Soviet T-35/76s speed towards the bridge

German Panzer IV's rumble off the line of departure.

Timing in war is everything.  The Soviet armor rumbled towards the objective with no artillery support, and no heavy tank support.  So really the battle was between an armor heavy German task force and a Soviet Armor battalion, since the KV-1s never got to play.

The battle started out with a brutal tank fight with the Armor battalion trading cross-river shots with the German Armor Company (Mk IVs).  The Germans called in a Stuka and were able to score some impressive hits against the Soviets.  At this point the Soviets hunkered down, dismounted their infantry from the Armor and waited for the Germans to cross.  Every move by the Soviets was covered by the Tiger Is on the opposite shore...

The Soviets made it to the Southern Bank and UNBELIEVABLY a Command Blunder caused them to retreat "half a move" which translated into 15 centimeters.  This would cost them the bridge and ultimately the battle as unrelenting German gunners forced "fall backs" and pushed them farther from the Bridge entrance, while artillery and dive bombers pummeled them behind the ridge they were using.

251/1 Halftracks racing towards their positions

Chaos on the far shore as the German Fire support plan comes to fruition.


Landsers overwatching the Bridge

The first and last time Soviet armor would see the bridge.

Moving to the Right flank to secure the bridge Halftrack in the background has been knocked out along with all of its occupants.

German forces preparing to cross

Blasting the Russians

Stuka Attack!  AA fire from the Soviet headquarters nearly brought her down!  Note the KV-1 Company in the background waiting for orders.  They would never come.

View from the German positions

View from the Soviet positions
The next series of pictures are a little backwards but they represent the German bridge assault and subsequent  close combat that occurred as a result.  The Germans seized the bridge and barely won the melee on the far shore.  THis battle was a German victory as the Russians reached their breakpoint, ending the battle.

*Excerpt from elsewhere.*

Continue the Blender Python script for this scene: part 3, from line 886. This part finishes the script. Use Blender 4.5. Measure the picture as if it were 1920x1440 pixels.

SS Infantry surges forward on the Northern shore.

Tank knife fights

Melee on the North Shore

Plastering the far side prior to the assault

This was an epic battle - really huge with combined arms assets, aircraft, artillery - the whole 9 yards.  Probably the biggest BKC Game I've ever played Solo anyways.  Here are some things I learned this time around:

TRACK YOUR ASSETS!  With all of the crazy things going on, you have to remember what you've got in your toolbox.  I forgot as the German I had a heavy mortar to use in conjunction with the Artillery.  The Soviets additionally didn't even consider their artillery until turn 4.  Write it down.

USE SCHEDULED ARTILLERY TO YOUR ADVANTAGE!  Pre registering as the Russians is the safe bet as your crappy FAO might not be able to get the job done on time.  Comrade Stalin and STAVKA will be pleased to know you have planned accordingly and your artillery will automatically fall when / where you want it to.  That being said, ensure your FAO takes a covered and concealed route while moving because he could be blown away by Tigers at the last minute like mine was.....

KEEP A RESERVE!  I think it's a good idea to conserve a platoon or 2 as a Reserve element incase things go south.  IN this case, the Russian KV-1s don't count because I fully intended to use them, they just never materialized on the battlefield.

INTEGRATE FIRE SUPPORT:  Pummeling the enemy with air, artillery, and long-range gunnery is the way to go, quite obviously and guaranteeing you will make the most of your rolling, especially if you don't roll well like me.

All in all a very fun engagement.  Now the Germans hold the bridge and I will fight a "Bridgehead" scenario from the Rule book most likely next week.  This battle will culminate on an attack on the Kharkov suburbs, much like the I SS Panzer Corps' attack in real life, although this battle occurs during the Summer/Fall months and not the late winter.  Huzzah!